I’m not a big “everyone needs to have a gun and that will make society safe” person, but seriously, when did merchants decide that they didn’t need to protect themselves from crime on the high seas? And it’s not even dashing swashbucklery crimes that you can make fun Hollywood movies about, it is the kind where they are terrorists and hold you hostage, for money, because it’s easy.

I think the most depressing part about the big crimes you hear about these days is how boring they are. This is also one of the reasons I think Kari Ferrell is so fascinating–she’s not running Ponzi schemes or being a terrorist. It’s good old-fashioned grifting, and that’s fun and exciting! Sure she is a massive felon and fundamentally untrustworthy, but con artists are awesome to read about. It’s good harmless fun.

The other reason is I ate pizza with her. That is a big reason I care.

In conclusion: let’s make crime fun again.

Eye Contact Monday, Apr 6 2009 

Last night I was riding the subway from Kendall to Harvard, headed to Grendel’s Den for sandwiches and the weekly meeting of the free culture crowd. There was a girl in a green jacket seated opposite where I was standing, and we played the “we are both looking at each other but not quite making eye contact” game for a while. I smiled, she smiled, and started conspicuously fidgeting with a camera.

Like most “smiling at strangers” things it left me in a fairly cheerful mood, but I found the camera-fidgeting to be particularly amusing in retrospect. It’s up there with pulling out a leather-bound notebook and writing in it or flipping through it in “gestures you make in the hopes someone will comment on it.” Because nothing is more charming than the painstakingly obvious, “So, uh. You take pictures?”

Memo to people who hope cute strangers will talk to them: drawing attention to your artsy accessories will probably not help.

Information Superhighway 5: We Eat What We Like Sunday, Apr 5 2009 

It is quite possible I am the only person who finds awkward reintroductions kind of enjoyable, if only because of that shared moment of realization. I started the night of ISH with an awkward reintroduction to someone I’d met at Harvard Free Culture what feels like months ago, and from then on it was more or less predictably enjoyable. But in a good way.

Over previous parties, there was a marked improvement in things to both eat and drink. Previously we tended to opt for a few bags of chips and maybe some cookies, which went away quickly. This time there was a Costco run and an ungodly amount of nostalgic and semi-nostalgic snack food staples from being a kid in the 1990’s.

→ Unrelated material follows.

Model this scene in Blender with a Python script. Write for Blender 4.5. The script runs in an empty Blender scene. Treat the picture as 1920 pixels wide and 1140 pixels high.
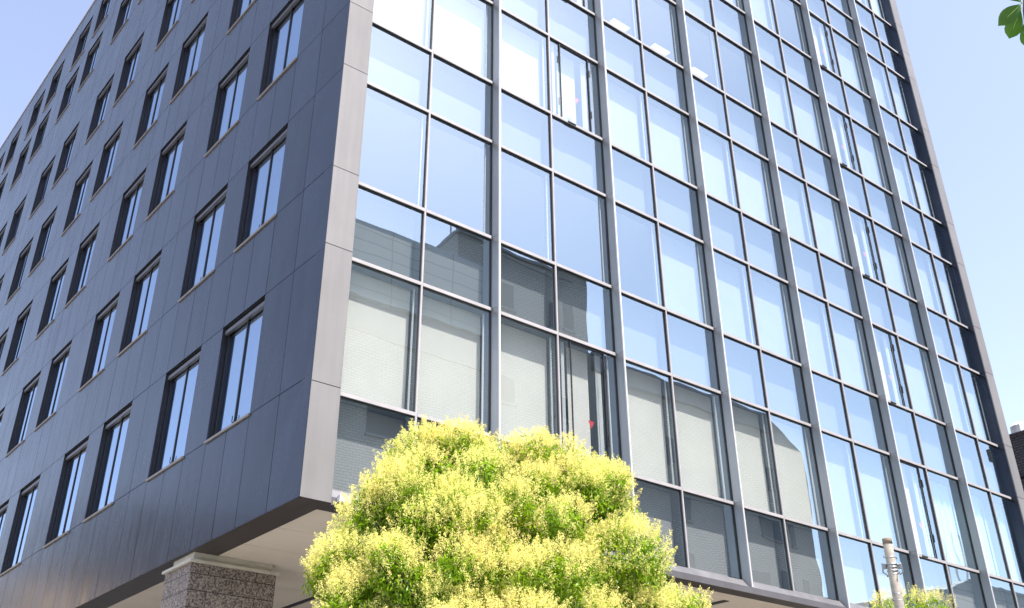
import bpy, math, random
import numpy as np
from mathutils import Vector, Matrix
random.seed(7); rng = np.random.default_rng(11)
S = bpy.context.scene; COL = S.collection
R = math.radians

# ------------------------------------------------------------------ camera
cd = bpy.data.cameras.new("camera"); cam = bpy.data.objects.new("camera", cd); COL.objects.link(cam)
cd.sensor_width = 36; cd.lens = 1942.36*36/1920
cd.shift_x = -14.21/1920; cd.shift_y = -88.24/1920
cd.clip_start = 0.1; cd.clip_end = 3000
rot = Matrix(((0.7753290,-0.3151975,-0.5472801),(-0.6315065,-0.3979459,-0.6654612),(-0.0080361,0.8615623,-0.5075882)))
cam.matrix_world = Matrix.Translation((-6.757, -13.462, -6.415)) @ rot.to_4x4()
S.camera = cam
# ------------------------------------------------------------------ light
SUN = Vector((0.2, -1.0, 1.93)).normalized()
w = bpy.data.worlds.new("World"); S.world = w; w.use_nodes = True
wn = w.node_tree; sky = wn.nodes.new('ShaderNodeTexSky'); sky.sky_type = 'NISHITA'; sky.sun_disc = False
sky.sun_elevation = math.asin(SUN.z); sky.sun_rotation = math.atan2(SUN.x, SUN.y)
sky.dust_density = 1.2; sky.air_density = 1.0; sky.ozone_density = 1.0
hsv = wn.nodes.new('ShaderNodeHueSaturation'); hsv.inputs['Saturation'].default_value = .82
tin = wn.nodes.new('ShaderNodeMixRGB'); tin.blend_type = 'MULTIPLY'; tin.inputs[0].default_value = 1; tin.inputs[2].default_value = (1.05, .985, 1.0, 1)
wn.links.new(sky.outputs[0], hsv.inputs['Color']); wn.links.new(hsv.outputs[0], tin.inputs[1])
wn.links.new(tin.outputs[0], wn.nodes['Background'].inputs[0])
wn.nodes['Background'].inputs[1].default_value = 0.13
sd = bpy.data.lights.new("sun", 'SUN'); sd.energy = 4.6; sd.angle = R(0.53); sd.color = (1, 0.95, 0.88)
so = bpy.data.objects.new("sun", sd); COL.objects.link(so)
so.rotation_euler = SUN.to_track_quat('Z', 'Y').to_euler()
S.view_settings.view_transform = 'Standard'; S.view_settings.look = 'None'
S.view_settings.exposure = 1.45; S.view_settings.gamma = 1
S.render.engine = 'CYCLES'; S.cycles.max_bounces = 10; S.cycles.transparent_max_bounces = 16
S.cycles.diffuse_bounces = 4; S.cycles.glossy_bounces = 6

# ------------------------------------------------------------------ helpers
class MB:
    def __init__(s): s.v = []; s.f = []; s.m = []
    def box(s, x0, x1, y0, y1, z0, z1, m=0):
        b = len(s.v)
        s.v += [(x0,y0,z0),(x1,y0,z0),(x1,y1,z0),(x0,y1,z0),(x0,y0,z1),(x1,y0,z1),(x1,y1,z1),(x0,y1,z1)]
        for q in ((0,3,2,1),(4,5,6,7),(0,1,5,4),(1,2,6,5),(2,3,7,6),(3,0,4,7)):
            s.f.append(tuple(b+i for i in q)); s.m.append(m)
        return s
    def quad(s, a, b_, c, d, m=0):
        b = len(s.v); s.v += [tuple(a), tuple(b_), tuple(c), tuple(d)]; s.f.append((b,b+1,b+2,b+3)); s.m.append(m); return s
    def poly(s, pts, m=0):
        b = len(s.v); s.v += [tuple(p) for p in pts]; s.f.append(tuple(range(b, b+len(pts)))); s.m.append(m); return s
    def prism(s, pts, dvec, m=0):   # extrude polygon
        n = len(pts); b = len(s.v); d = Vector(dvec)
        s.v += [tuple(p) for p in pts] + [tuple(Vector(p)+d) for p in pts]
        s.f.append(tuple(range(b+n-1, b-1, -1))); s.f.append(tuple(range(b+n, b+2*n))); s.m += [m, m]
        for i in range(n):
            j = (i+1) % n; s.f.append((b+i, b+j, b+n+j, b+n+i)); s.m.append(m)
        return s
    def tube(s, pts, rad, n=8, m=0, cap=True):
        b = len(s.v); P = [Vector(p) for p in pts]
        rad = rad if isinstance(rad, (list, tuple)) else [rad]*len(P)
        up0 = None
        for i, p in enumerate(P):
            t = (P[min(i+1, len(P)-1)]-P[max(i-1, 0)]).normalized()
            if up0 is None: up0 = t.orthogonal().normalized()
            u = (up0 - t*up0.dot(t)).normalized(); up0 = u; v = t.cross(u)
            for k in range(n):
                a = 2*math.pi*k/n; q = p+(u*math.cos(a)+v*math.sin(a))*rad[i]; s.v.append(tuple(q))
        for i in range(len(P)-1):
            for k in range(n):
                k2 = (k+1) % n; s.f.append((b+i*n+k, b+i*n+k2, b+(i+1)*n+k2, b+(i+1)*n+k)); s.m.append(m)
        if cap:
            s.f.append(tuple(b+k for k in range(n-1, -1, -1))); s.f.append(tuple(b+(len(P)-1)*n+k for k in range(n))); s.m += [m, m]
        return s
    def mesh(s, name, mats, smooth=False):
        me = bpy.data.meshes.new(name); me.from_pydata(s.v, [], s.f)
        for mt in (mats if isinstance(mats, (list, tuple)) else [mats]): me.materials.append(mt)
        me.polygons.foreach_set('material_index', s.m)
        if smooth: me.polygons.foreach_set('use_smooth', [True]*len(s.f))
        me.update(); return me
    def build(s, name, mats, parent=None, smooth=False):
        return link(name, s.mesh(name, mats, smooth), parent)
def link(name, me, parent=None, loc=None):
    o = bpy.data.objects.new(name, me); COL.objects.link(o)
    if parent is not None: o.parent = parent
    if loc is not None: o.location = loc
    return o
def thing(name, label, cat, loc=(0,0,0), group=None):
    o = bpy.data.objects.new(name, None); COL.objects.link(o); o.location = loc
    o.empty_display_size = 0.3
    return tag(o, label, cat, group)
def tag(o, label, cat, group=None):
    o['label'] = label; o['category'] = cat
    if group: o['group'] = group
    return o
def struct(name, mb, mat, label=None):
    o = mb.build(name, mat); o['kind'] = 'structure'; o['category'] = name.replace('_', ' ')
    o['label'] = label or name; return o

# ------------------------------------------------------------------ materials
class NT:
    def __init__(s, name):
        s.mat = bpy.data.materials.new(name); s.mat.use_nodes = True; s.t = s.mat.node_tree
        s.bsdf = s.t.nodes['Principled BSDF']; s.out = s.t.nodes['Material Output']
    def n(s, typ, **kw):
        nd = s.t.nodes.new(typ)
        for k, v in kw.items():
            if k in nd.inputs.keys(): nd.inputs[k].default_value = v
            else: setattr(nd, k, v)
        return nd
    def l(s, a, b): s.t.links.new(a, b)
    def coords(s, scale=1.0, rot=None):
        g = s.n('ShaderNodeNewGeometry'); mp = s.n('ShaderNodeMapping'); s.l(g.outputs['Position'], mp.inputs[0])
        sc = scale if isinstance(scale, tuple) else (scale,)*3
        mp.inputs['Scale'].default_value = sc
        if rot: mp.inputs['Rotation'].default_value = rot
        return mp.outputs[0]
def plain(name, col, rough=0.6, metal=0.0, var=0.0, vscale=3.0, spec=0.5, island=0.0, bump=0.0):
    t = NT(name); b = t.bsdf
    b.inputs['Roughness'].default_value = rough; b.inputs['Metallic'].default_value = metal
    b.inputs['Specular IOR Level'].default_value = spec
    b.inputs['Base Color'].default_value = (*col, 1)
    last = None
    if var or island:
        mx = t.n('ShaderNodeHueSaturation'); mx.inputs['Color'].default_value = (*col, 1)
        v = None
        if var:
            nz = t.n('ShaderNodeTexNoise', Scale=vscale, Detail=5.0); t.l(t.coords(), nz.inputs['Vector'])
            mr = t.n('ShaderNodeMapRange'); t.l(nz.outputs[0], mr.inputs[0])
            mr.inputs[1].default_value = .3; mr.inputs[2].default_value = .7
            mr.inputs[3].default_value = 1-var; mr.inputs[4].default_value = 1+var; v = mr.outputs[0]
            rr = t.n('ShaderNodeMapRange'); t.l(nz.outputs[0], rr.inputs[0])
            rr.inputs[3].default_value = max(0, rough-.08); rr.inputs[4].default_value = min(1, rough+.08)
            t.l(rr.outputs[0], b.inputs['Roughness'])
        if island:
            g = t.n('ShaderNodeNewGeometry'); mr2 = t.n('ShaderNodeMapRange'); t.l(g.outputs['Random Per Island'], mr2.inputs[0])
            mr2.inputs[3].default_value = 1-island; mr2.inputs[4].default_value = 1+island
            if v is not None:
                mu = t.n('ShaderNodeMath', operation='MULTIPLY'); t.l(v, mu.inputs[0]); t.l(mr2.outputs[0], mu.inputs[1]); v = mu.outputs[0]
            else: v = mr2.outputs[0]
        t.l(v, mx.inputs['Value']); t.l(mx.outputs[0], b.inputs['Base Color'])
    if bump:
        nb = t.n('ShaderNodeTexNoise', Scale=vscale*6, Detail=6.0); t.l(t.coords(), nb.inputs['Vector'])
        bp = t.n('ShaderNodeBump', Strength=bump, Distance=0.01); t.l(nb.outputs[0], bp.inputs['Height']); t.l(bp.outputs[0], b.inputs['Normal'])
    return t.mat
def streaky(name, col, rough, metal, var, island, spec=0.5, axis='z'):
    # painted metal sheet with faint vertical rain streaks
    t = NT(name); b = t.bsdf
    nz = t.n('ShaderNodeTexNoise', Scale=1.0, Detail=6.0, Roughness=0.6); t.l(t.coords((6, 6, .35)), nz.inputs['Vector'])
    n2 = t.n('ShaderNodeTexNoise', Scale=0.9, Detail=4.0); t.l(t.coords(), n2.inputs['Vector'])
    ad = t.n('ShaderNodeMath', operation='ADD'); t.l(nz.outputs[0], ad.inputs[0]); t.l(n2.outputs[0], ad.inputs[1])
    mr = t.n('ShaderNodeMapRange'); t.l(ad.outputs[0], mr.inputs[0]); mr.inputs[1].default_value = .7; mr.inputs[2].default_value = 1.3
    mr.inputs[3].default_value = 1-var; mr.inputs[4].default_value = 1+var
    g = t.n('ShaderNodeNewGeometry'); m2 = t.n('ShaderNodeMapRange'); t.l(g.outputs['Random Per Island'], m2.inputs[0])
    m2.inputs[3].default_value = 1-island; m2.inputs[4].default_value = 1+island
    mu = t.n('ShaderNodeMath', operation='MULTIPLY'); t.l(mr.outputs[0], mu.inputs[0]); t.l(m2.outputs[0], mu.inputs[1])
    hs = t.n('ShaderNodeHueSaturation'); hs.inputs['Color'].default_value = (*col, 1); t.l(mu.outputs[0], hs.inputs['Value'])
    t.l(hs.outputs[0], b.inputs['Base Color'])
    rr = t.n('ShaderNodeMapRange'); t.l(ad.outputs[0], rr.inputs[0]); rr.inputs[1].default_value = .6; rr.inputs[2].default_value = 1.4
    rr.inputs[3].default_value = rough-.07; rr.inputs[4].default_value = rough+.07; t.l(rr.outputs[0], b.inputs['Roughness'])
    b.inputs['Metallic'].default_value = metal; b.inputs['Specular IOR Level'].default_value = spec
    n3 = t.n('ShaderNodeTexNoise', Scale=1.6, Detail=2.0); t.l(t.coords((1, 1, .6)), n3.inputs['Vector'])
    bp = t.n('ShaderNodeBump', Strength=0.35, Distance=0.02); t.l(n3.outputs[0], bp.inputs['Height']); t.l(bp.outputs[0], b.inputs['Normal'])
    return t.mat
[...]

And Capri Sun.

Sporting a nametag bearing the legend ‘it’s complicated,’ I discussed unnecessary linguistic dilemmas, Karl Rove’s Twitter account and how it is well-maintained, Moses Lake’s Twitter account and how it is poorly maintained, Washington state politics, places Greg Marra should go when he is in Seattle, memes, circus peanut candies, the classiness (or lack thereof) of drinking wine straight out of the bottle, pretentious philosophical plays, and some idiot’s microfiction blog. and several other things besides that have since eluded me.

Something about tonight felt different–perhaps the absence of some of the more conspicuous characters of previous events, or our failure to conclude the evening at the IHOP, as is our wont. This is a mystery I will probably never solve, because I am lazy and not very curious about it.

This to say nothing of XORCon, which was also enjoyable and which will receive its own treatment later this week (GET OUT WHILE YOU STILL CAN)–once again a good crowd and good times had by all.

Breaking: I Am Not Funny Thursday, Apr 2 2009 

Everything in the last post was a lie.

Moving on! April Fool’s day, such as it was, was kind of a let-down as an April Fool’s day. No clever pranks happened. I was not much nourished by Google’s yearly joke, vaguely amused at Whole Foods’ website, and didn’t really pay a lot of attention otherwise. I’m not going to say I particularly enjoy it–my poor attempts at humor are mostly because I feel it’s sort of obligatory, and because I’m a person who likes to violate Gricean maxims and play with people’s expectations. I like it when it’s clever.

However, I unexpectedly had dinner with Ellen, who is evidently in town. It was a nice time. And, despite this past week having been rather unpleasant by most measures, I’m looking forward to several coming events. In many ways it’s comforting to live in a world where April Fool’s just isn’t a big deal.

Apologies to Michael Wolfe, who is in the future and probably read my atrocities on April 2nd, because of time travel.

Exactly Like Winning The Lottery Wednesday, Apr 1 2009 

I’ve been treated well by whim, it seems. Yesterday while I was buying a bottle of iced tea at the gas station I decided I might as well buy a scratch ticket. I forgot about it until just now, produced the quarter I’d been carrying around, and scratched it.

Apparently I’ve won $10,000. This is wonderful news, for obvious reasons. My windfall comes in the midst of an amazing several days. I’ve had the most amazing streak of luck and everything is going more or less perfectly. I’ve been cheerful and confident and this is just a crown to the moment. It’s wonderful.